I wasn’t convinced about some of the recent driving efforts (largely financial) to bring in more family offices (and at a time, Crypto Bros) into Singapore as these erred on the inherent corruptibility and moral-lessness of cash. It served to make already wealthy wealth managers richer and predatory snakeoil salesmen. These are the people and culture that one should stay away from in the long term. Its a short term tactic - an easy win in the absence of better options as some trends prevail.

But some efforts to drive deep tech into commercialisation and applications resonate closely with me, now being in the field and seeing possibilities (in fact, I’m fairly puzzled what on earth the public national science agency has actually been doing for most of its life).

The future of Singapore in honest, unique and relentless entrepreneurship - the latter being one pathway to exploit the current paradigm of Industrial, Democratic Capitalism.

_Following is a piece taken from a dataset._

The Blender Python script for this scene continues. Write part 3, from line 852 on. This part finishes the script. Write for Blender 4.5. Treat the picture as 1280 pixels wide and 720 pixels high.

Perhaps it needs an unfettered ascension to freedom (away from societal pressures); the pursuit of excellence, intrinsic and not forced; and directing the energy of man into the pursuit of entrepreneurship.

Concluding Thoughts

Does it still hold up in a fragmented, volatile and evolving world world order?

I hope so - the personification of country as child, and its management would necessitate a transcendence of the human condition at a national level - to go beyond the belief in paper merits, but to trust and belief in the raw power of human innovation and social benefit.

And highly unlikely to enable it through the relinquishing of overt, technocratic control. Emotionally already difficult, impossible to predict, and politically unjustifiable.